Maria Werneck decidiu pintar plantas ameaçadas de extinção com o objetivo de compilar um registro das espécies brasileiras que poderiam desaparecer na natureza. Foi uma defensora do meio ambiente e sua profissão como ilustradora botânica tinha como princípio a luta pela preservação.
Em 1981, apresentou uma exposição na Casa de Rui Barbosa no Rio de Janeiro com o título “Em defesa do Patrimônio natural – Dorstenia: Um gênero em extinção (aquarelas)”.  
D. Maria, como era conhecida, foi também incentivadora de novos talentos. Em sua palestra na Biblioteca do Congresso em Washington em 1994, Maria Werneck faz referência aos artistas viajantes europeus que pintaram a nossa flora e fauna e com entusiasmo fala dos jovens ilustradores científicos brasileiros.
A Fundação Botânica Margaret Mee, criada em 1989, deu um grande impulso na formação de ilustradores botânicos brasileiros com a Bolsa de Aprimoramento Artístico no Royal Botanic Gardens of Kew, Inglaterra.
Essa bolsa possibilitou um aperfeiçoamento técnico e científico e deu oportunidade a muitos artistas que desejavam aprender a técnica de aquarela.  
Os novos ilustradores botânicos começaram a difundir seus conhecimentos dando aulas, se reunindo em instituições científicas e Jardins botânicos, trabalhando para pesquisa, promovendo exposições e publicando livros.  
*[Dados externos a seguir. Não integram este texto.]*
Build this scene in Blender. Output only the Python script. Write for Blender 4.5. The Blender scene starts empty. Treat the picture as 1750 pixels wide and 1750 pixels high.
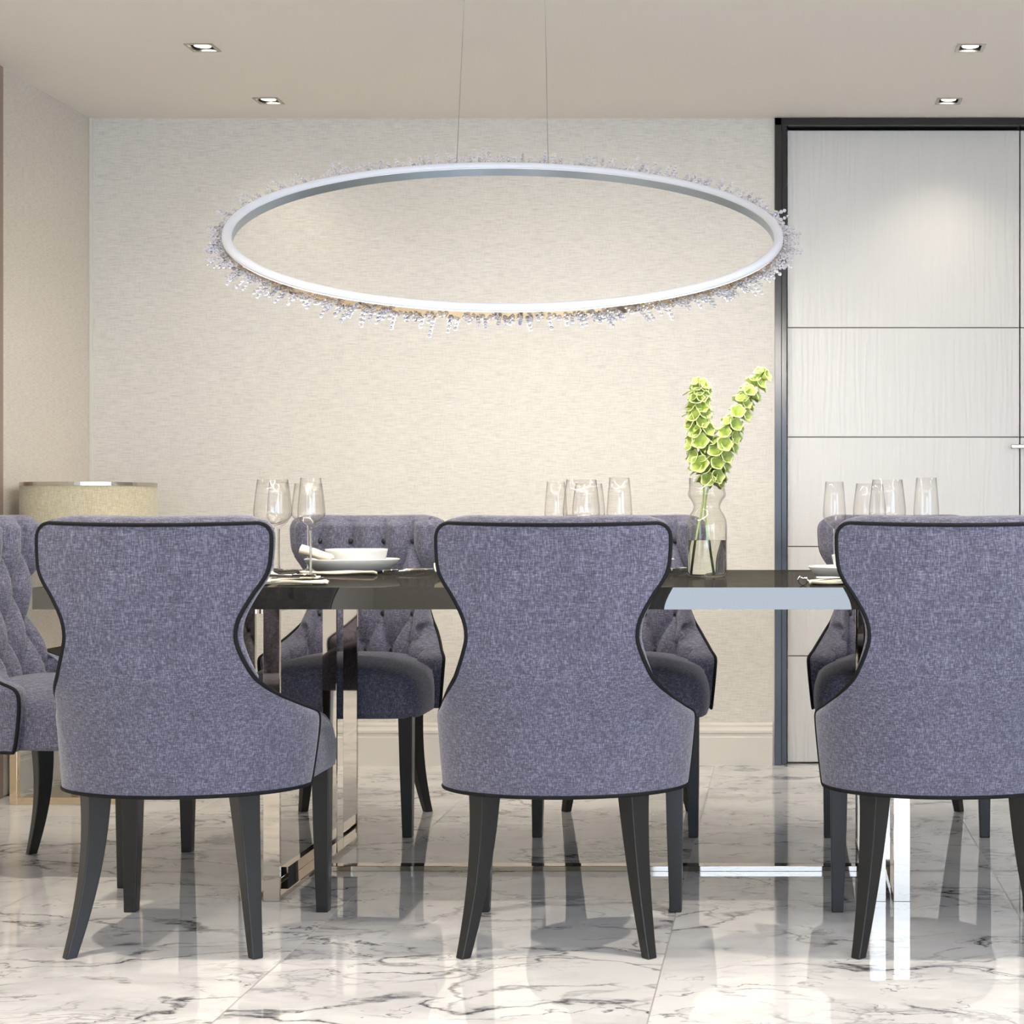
import bpy, bmesh, math, random
from math import sin, cos, pi, sqrt, radians
from mathutils import Vector, Matrix
S = bpy.context.scene
C = S.collection
F = 2896.0; CX = 1334.0; CY = 878.0; H = 0.936      # focal length in px, vanishing point, eye height

# ------------------------------------------------------------------ camera, world, light, exposure
cam = bpy.data.cameras.new('camera'); camo = bpy.data.objects.new('camera', cam); C.objects.link(camo)
camo.location = (0, 0, H); camo.rotation_euler = (pi/2, 0, 0)
cam.sensor_width = 36; cam.lens = F/1750*36
cam.shift_x = (875-CX)/1750; cam.shift_y = (CY-875)/1750
cam.clip_start = 0.05
S.camera = camo
W = bpy.data.worlds.new('world'); S.world = W; W.use_nodes = True
bg = W.node_tree.nodes['Background']; bg.inputs[0].default_value = (0.66, 0.80, 1.0, 1); bg.inputs[1].default_value = 3.8
S.view_settings.view_transform = 'Standard'; S.view_settings.look = 'None'
S.view_settings.exposure = 0.80; S.view_settings.gamma = 1; S.view_settings.use_curve_mapping = False
S.cycles.max_bounces = 10; S.cycles.transmission_bounces = 10; S.cycles.transparent_max_bounces = 24
S.cycles.sample_clamp_indirect = 6.0
S.cycles.caustics_reflective = False; S.cycles.caustics_refractive = False
WARM = (1.0, 0.90, 0.78)
RING_LED = 112.0      # emission of the pendant's light strip
SPOT_W = 9.0         # each recessed downlight

def portal(name, x0, x1, z0, z1, y):
    l = bpy.data.lights.new(name, 'AREA'); l.shape = 'RECTANGLE'; l.size = x1-x0; l.size_y = z1-z0
    l.cycles.is_portal = True
    o = bpy.data.objects.new(name, l); C.objects.link(o)
    o.location = ((x0+x1)/2, y, (z0+z1)/2); o.rotation_euler = (pi/2, 0, 0)   # faces +Y
    return o
WIN2 = (-2.3, 1.9, 0.06, 2.28)   # added right-hand window, extra daylight: y from, y to, z from, z to
WIN = (-0.95, 2.35, 0.06, 2.28); YF = -3.0
portal('daylight', WIN[0], WIN[1], WIN[2], WIN[3], YF-0.05).rotation_euler = (-pi/2, 0, 0)

p2 = portal('added_side_daylight', WIN2[0], WIN2[1], WIN2[2], WIN2[3], 0); p2.location = (2.80, (WIN2[0]+WIN2[1])/2, (WIN2[2]+WIN2[3])/2); p2.rotation_euler = (pi/2, 0, pi/2)  # portal of the added side window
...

Artistas brasileiros foram atraídos pela profissão de ilustrador botânico motivados pela questão ambiental que surgia com mais força nos anos 90 do séc. XX, quando estavam em evidência a nossa diversidade biológica e a urgência de sua preservação. O artista aliado à ciência se colocou em lugar apropriado para pintar e registrar a beleza das espécies.
O olhar estrangeiro teve sua época, mas hoje a produção dos ilustradores botânicos brasileiros é muito grande.
Da expressão artística das pinturas em aquarela de Gustavo Marigo à precisão científica dos desenhos a bico-de-pena de Rogério Lupo, temos uma variedade de estilos que encantam o público leigo, servem à causa ambiental e apoiam a ciência.
 Inspirados pela vida e obra de Margaret Mee e Maria Werneck que associaram o seu trabalho de pintura de espécies à luta pela preservação dos nossos ecossistemas, os ilustradores botânicos se posicionam como ativistas sempre prontos a se juntar às causas de proteção do meio ambiente.
Seus desenhos e pinturas botânicas são documentos, testemunhos da existência das espécies e servem como divulgação do mundo natural e conscientização sobre a necessidade de preservar a vida no planeta.